* Dataset excerpt
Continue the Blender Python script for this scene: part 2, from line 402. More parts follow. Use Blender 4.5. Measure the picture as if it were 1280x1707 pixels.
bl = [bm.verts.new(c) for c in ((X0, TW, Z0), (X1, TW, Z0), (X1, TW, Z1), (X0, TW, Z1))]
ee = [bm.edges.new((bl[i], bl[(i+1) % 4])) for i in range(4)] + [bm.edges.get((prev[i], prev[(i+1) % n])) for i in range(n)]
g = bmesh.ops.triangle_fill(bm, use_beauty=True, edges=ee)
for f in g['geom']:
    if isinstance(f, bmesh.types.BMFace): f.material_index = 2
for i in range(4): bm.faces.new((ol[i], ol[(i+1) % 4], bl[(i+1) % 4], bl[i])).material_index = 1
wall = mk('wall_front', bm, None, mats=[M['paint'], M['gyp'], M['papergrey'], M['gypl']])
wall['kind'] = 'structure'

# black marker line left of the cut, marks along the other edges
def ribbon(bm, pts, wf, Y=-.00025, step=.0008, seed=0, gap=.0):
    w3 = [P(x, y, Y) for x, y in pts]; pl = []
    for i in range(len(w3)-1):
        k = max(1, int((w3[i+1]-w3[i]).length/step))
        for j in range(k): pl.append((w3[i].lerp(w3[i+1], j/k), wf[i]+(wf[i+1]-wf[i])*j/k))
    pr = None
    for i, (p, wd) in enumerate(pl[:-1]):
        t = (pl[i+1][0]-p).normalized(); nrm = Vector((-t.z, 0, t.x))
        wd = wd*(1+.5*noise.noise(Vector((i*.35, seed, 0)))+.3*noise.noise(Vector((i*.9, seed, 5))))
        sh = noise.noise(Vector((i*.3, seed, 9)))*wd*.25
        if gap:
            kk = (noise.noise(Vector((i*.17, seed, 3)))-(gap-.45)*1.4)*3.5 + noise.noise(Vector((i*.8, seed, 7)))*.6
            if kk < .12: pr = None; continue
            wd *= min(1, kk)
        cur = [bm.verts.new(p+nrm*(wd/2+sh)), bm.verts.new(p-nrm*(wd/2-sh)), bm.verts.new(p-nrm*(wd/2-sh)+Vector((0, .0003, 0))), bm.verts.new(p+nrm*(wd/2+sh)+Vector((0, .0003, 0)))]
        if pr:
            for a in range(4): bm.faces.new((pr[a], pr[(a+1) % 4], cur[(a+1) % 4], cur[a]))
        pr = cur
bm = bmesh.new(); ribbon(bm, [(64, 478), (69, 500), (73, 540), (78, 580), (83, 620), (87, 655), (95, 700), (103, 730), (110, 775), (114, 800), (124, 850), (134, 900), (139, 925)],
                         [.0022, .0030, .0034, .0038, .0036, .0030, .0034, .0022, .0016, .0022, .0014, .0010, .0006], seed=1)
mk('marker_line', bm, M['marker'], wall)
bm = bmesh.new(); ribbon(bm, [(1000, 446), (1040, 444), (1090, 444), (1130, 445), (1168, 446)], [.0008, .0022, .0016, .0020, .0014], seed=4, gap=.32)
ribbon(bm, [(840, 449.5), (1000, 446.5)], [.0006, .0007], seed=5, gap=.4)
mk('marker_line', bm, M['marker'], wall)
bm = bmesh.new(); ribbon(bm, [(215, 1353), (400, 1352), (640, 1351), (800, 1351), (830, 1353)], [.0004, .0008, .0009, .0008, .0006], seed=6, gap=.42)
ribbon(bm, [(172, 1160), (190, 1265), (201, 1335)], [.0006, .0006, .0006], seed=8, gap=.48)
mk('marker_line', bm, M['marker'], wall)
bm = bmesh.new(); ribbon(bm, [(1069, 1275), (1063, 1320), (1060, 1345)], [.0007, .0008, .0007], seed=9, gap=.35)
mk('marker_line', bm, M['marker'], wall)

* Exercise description
Take the lines above from the first through the one containing "wall['kind'] = 'structure'" and reproduce them exactly; include nothing else.

* Solution to the exercise
Continue the Blender Python script for this scene: part 2, from line 402. More parts follow. Use Blender 4.5. Measure the picture as if it were 1280x1707 pixels.
bl = [bm.verts.new(c) for c in ((X0, TW, Z0), (X1, TW, Z0), (X1, TW, Z1), (X0, TW, Z1))]
ee = [bm.edges.new((bl[i], bl[(i+1) % 4])) for i in range(4)] + [bm.edges.get((prev[i], prev[(i+1) % n])) for i in range(n)]
g = bmesh.ops.triangle_fill(bm, use_beauty=True, edges=ee)
for f in g['geom']:
    if isinstance(f, bmesh.types.BMFace): f.material_index = 2
for i in range(4): bm.faces.new((ol[i], ol[(i+1) % 4], bl[(i+1) % 4], bl[i])).material_index = 1
wall = mk('wall_front', bm, None, mats=[M['paint'], M['gyp'], M['papergrey'], M['gypl']])
wall['kind'] = 'structure'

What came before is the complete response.